Risk production sits between research and development and full manufacturing. Intel is fabricating chips on the 18A-P node and sharing results with potential customers to validate performance, power consumption, and defect density. The "P" designation refers to a performance-optimized variant of the base 18A node, which Intel has said will use its first backside power delivery architecture and Gate-All-Around transistors.

If 18A-P succeeds, Intel would leapfrog to competitive parity with TSMC's N2 node expected in volume production later this year. That is a significant if. Intel's track record on process execution over the past decade has been marked by repeated delays, most notably the years-long stumble on what was originally called 10nm. CEO Pat Gelsinger launched the IDM 2.0 strategy in 2021 with a promise to regain process leadership by 2025. Intel is now roughly 18 months behind that target.

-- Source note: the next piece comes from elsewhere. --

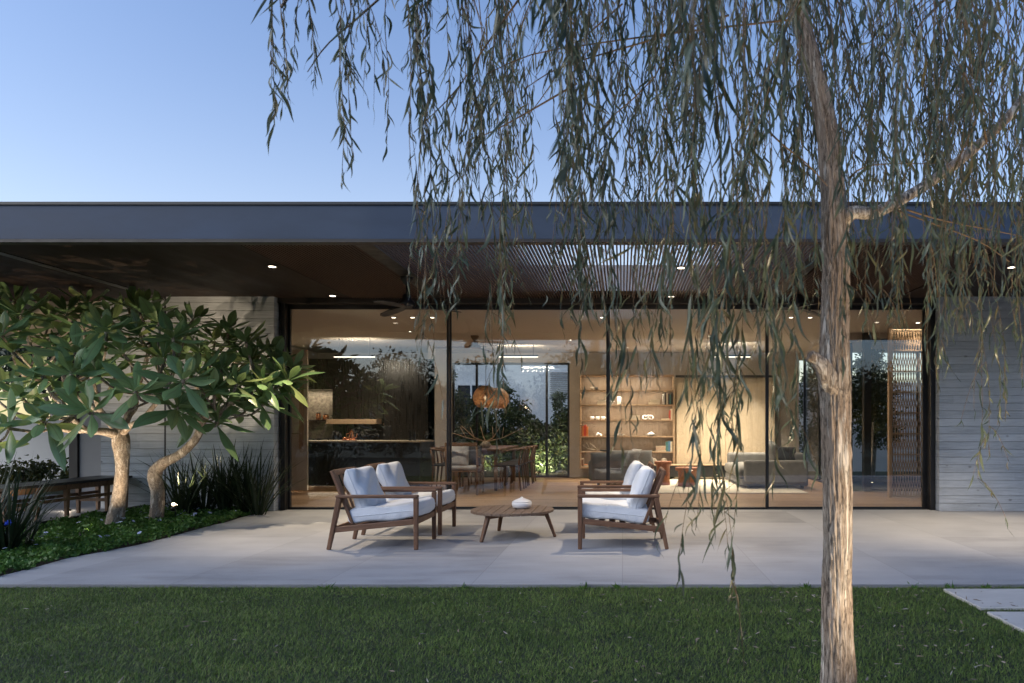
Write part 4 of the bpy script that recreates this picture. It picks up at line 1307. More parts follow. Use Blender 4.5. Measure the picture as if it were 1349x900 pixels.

The Foundry Revenue Question

Wall Street estimates suggest an Apple foundry contract could generate $4 billion to $6 billion in annual revenue for Intel by 2028, assuming the deal advances beyond preliminary terms. That would make Apple Intel's largest external foundry customer by a wide margin and transform Intel Foundry Services from a money-losing startup into a credible business.

But traders pricing in a full Apple relationship should note the staging. Initial volumes will likely be modest: test wafers and qualification lots through 2027, with meaningful revenue not arriving until fiscal 2028. Intel's foundry segment posted an operating loss of $5.3 billion in fiscal 2025, and narrowing that gap requires not just Apple but a broader book of external customers.

What Comes Next

The next catalyst is Intel's Q2 earnings in late July, where management will provide an update on 18A-P yields and customer engagement. Any formal announcement of Apple production timelines would likely come at Intel's Innovation conference in the fall. In the meantime, the semiconductor sector is digesting Wednesday's hawkish Fed signal, with the Philadelphia Semiconductor Index down 2.1% on the session. Intel's foundry story is a 2027-2028 thesis, but the stock trades on 2026 sentiment, and sentiment just got a jolt of cold water from Chair Warsh's first FOMC meeting.